Yeah, but that "risk" taking factor assumes that battle decisions are something that must be entirely decided head of time and that once that course of action is taken no adjustments can be made on the way there till the following round, which would take place several seconds later (at least in almost all systems other than GURPS, AFAIK). But if that was the case I would crash my car every single time I'm trying to speed pass a slow line and someone randomly shifted lanes in front of me, rather than me being able to break and perhaps shift lanes as well or do other adjustments instead of instantly crashing my car cuz I have to wait till the next imaginary round to adjust my course while driving. And that may well turn out to be the case, since many people crash exactly that way, but I never have, because reacting to other people's bad driving and adjusting my course midway is
also a possibility (albeit, at a risk, which may require an ability roll in terms of the game rules). And crashing a car as a result of someone throwing their car at you is an infinitely a more likely scenario that me beating a bloody corpse like a retard cuz I have to wait for the next round to tell that its already dead.

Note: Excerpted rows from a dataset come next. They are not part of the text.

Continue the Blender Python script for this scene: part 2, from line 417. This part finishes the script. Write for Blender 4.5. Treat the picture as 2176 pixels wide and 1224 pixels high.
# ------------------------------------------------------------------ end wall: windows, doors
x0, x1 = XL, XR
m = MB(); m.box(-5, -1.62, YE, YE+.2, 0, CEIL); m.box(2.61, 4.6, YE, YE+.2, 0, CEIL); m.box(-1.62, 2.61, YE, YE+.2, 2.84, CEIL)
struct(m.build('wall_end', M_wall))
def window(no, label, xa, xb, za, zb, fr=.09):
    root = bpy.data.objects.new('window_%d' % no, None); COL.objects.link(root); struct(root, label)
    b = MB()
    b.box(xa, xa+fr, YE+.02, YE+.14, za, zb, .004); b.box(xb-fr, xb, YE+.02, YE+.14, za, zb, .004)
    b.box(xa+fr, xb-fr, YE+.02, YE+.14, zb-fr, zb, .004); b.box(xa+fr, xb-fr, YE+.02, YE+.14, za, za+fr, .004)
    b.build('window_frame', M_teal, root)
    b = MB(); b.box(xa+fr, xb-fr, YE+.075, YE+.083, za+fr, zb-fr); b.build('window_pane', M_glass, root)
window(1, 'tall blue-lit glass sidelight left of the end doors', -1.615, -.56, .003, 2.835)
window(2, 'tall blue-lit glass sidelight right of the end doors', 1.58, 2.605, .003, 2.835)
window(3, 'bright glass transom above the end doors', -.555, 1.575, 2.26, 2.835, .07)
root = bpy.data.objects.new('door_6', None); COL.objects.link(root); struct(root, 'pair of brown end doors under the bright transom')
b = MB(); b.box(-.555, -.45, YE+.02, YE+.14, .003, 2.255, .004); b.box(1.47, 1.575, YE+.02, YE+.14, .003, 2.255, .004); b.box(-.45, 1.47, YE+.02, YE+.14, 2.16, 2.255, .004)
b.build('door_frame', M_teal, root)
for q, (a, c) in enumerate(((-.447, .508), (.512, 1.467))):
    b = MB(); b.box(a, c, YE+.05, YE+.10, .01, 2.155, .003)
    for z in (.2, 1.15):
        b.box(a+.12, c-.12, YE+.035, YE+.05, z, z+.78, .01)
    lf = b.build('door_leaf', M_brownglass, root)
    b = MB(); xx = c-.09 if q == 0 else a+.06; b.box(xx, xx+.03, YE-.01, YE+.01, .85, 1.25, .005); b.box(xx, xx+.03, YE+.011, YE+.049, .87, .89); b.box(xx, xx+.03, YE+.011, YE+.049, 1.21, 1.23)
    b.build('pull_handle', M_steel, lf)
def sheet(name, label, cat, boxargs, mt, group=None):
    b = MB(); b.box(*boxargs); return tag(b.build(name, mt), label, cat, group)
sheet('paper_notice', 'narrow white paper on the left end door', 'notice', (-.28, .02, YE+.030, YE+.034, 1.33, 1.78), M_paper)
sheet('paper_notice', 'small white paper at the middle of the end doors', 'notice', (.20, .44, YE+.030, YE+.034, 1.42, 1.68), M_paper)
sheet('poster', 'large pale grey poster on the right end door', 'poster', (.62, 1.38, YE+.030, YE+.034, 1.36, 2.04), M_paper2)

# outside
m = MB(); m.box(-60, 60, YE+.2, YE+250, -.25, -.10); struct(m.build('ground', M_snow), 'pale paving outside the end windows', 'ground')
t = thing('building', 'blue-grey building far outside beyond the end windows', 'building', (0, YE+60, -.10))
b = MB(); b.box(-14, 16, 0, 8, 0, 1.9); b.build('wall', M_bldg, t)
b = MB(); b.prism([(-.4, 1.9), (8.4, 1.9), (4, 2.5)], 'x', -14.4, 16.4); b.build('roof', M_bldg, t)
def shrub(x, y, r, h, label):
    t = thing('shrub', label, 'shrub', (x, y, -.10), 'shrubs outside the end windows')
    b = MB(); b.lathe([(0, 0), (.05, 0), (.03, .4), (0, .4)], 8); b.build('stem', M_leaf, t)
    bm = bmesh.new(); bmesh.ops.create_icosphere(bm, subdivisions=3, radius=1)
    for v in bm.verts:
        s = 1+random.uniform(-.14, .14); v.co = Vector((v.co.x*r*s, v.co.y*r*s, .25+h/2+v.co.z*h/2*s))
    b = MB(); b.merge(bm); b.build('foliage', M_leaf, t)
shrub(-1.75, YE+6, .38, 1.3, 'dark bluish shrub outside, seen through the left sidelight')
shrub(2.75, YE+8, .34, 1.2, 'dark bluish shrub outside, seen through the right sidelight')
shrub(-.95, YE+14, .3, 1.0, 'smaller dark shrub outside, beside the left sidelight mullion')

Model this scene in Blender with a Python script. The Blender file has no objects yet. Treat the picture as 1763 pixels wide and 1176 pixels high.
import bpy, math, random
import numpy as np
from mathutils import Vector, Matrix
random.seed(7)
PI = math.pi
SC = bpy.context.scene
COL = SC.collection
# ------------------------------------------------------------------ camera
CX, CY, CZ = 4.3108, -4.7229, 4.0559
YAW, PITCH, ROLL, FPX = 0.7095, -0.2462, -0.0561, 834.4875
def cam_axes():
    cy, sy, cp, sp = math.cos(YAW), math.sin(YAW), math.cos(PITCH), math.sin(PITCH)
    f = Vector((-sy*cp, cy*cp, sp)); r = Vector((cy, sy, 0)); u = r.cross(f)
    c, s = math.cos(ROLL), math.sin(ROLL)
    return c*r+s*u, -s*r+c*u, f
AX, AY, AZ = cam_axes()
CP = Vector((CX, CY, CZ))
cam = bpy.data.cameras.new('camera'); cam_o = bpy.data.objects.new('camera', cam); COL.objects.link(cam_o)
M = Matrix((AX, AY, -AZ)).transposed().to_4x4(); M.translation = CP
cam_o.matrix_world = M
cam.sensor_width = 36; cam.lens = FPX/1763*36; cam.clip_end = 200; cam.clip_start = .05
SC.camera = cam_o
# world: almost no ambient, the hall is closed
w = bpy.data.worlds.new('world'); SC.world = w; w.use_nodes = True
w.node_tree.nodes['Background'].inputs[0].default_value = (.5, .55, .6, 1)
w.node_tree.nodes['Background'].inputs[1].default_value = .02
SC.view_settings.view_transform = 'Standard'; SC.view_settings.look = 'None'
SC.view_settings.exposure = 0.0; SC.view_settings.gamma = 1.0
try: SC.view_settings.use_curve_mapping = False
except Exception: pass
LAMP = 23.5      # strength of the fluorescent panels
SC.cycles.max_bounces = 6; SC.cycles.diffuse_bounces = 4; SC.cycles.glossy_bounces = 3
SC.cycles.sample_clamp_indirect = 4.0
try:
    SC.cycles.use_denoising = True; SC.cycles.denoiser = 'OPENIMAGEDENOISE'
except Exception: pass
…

Taking a swing at someone beside you is not that difficult, and if anything the fact that you're not directly engaged yet may grant you an opening since they're not properly positioned to meet your attacks effectively. Its only once you've both had the chance to properly position yourselves and raise your guards that the whole song and dance of thrust and parries clashing against steel really starts, but a random attack may still find its way in that time and catch you unprepared. Granted, by the same token an adjacent enemy may also take the chance to take a swing at you (as they would in my games) if it's one of your friends who takes the fall. And the case could also be made that since neither of you is properly positioned to face each other that your attacks should take a penalty, if allowed (which is something I have seen in games that explicitly allow you to switch actions mid-round in the rules). But generally speaking adapting to an enemy falling while others are still near by takes only a fraction of a second, which is more than enough time in most games, which use 6 second rounds (which is enough time to kill several people in a real life encounter, and many, many more if we're going by old D&D's absurdly long 1 minute rounds).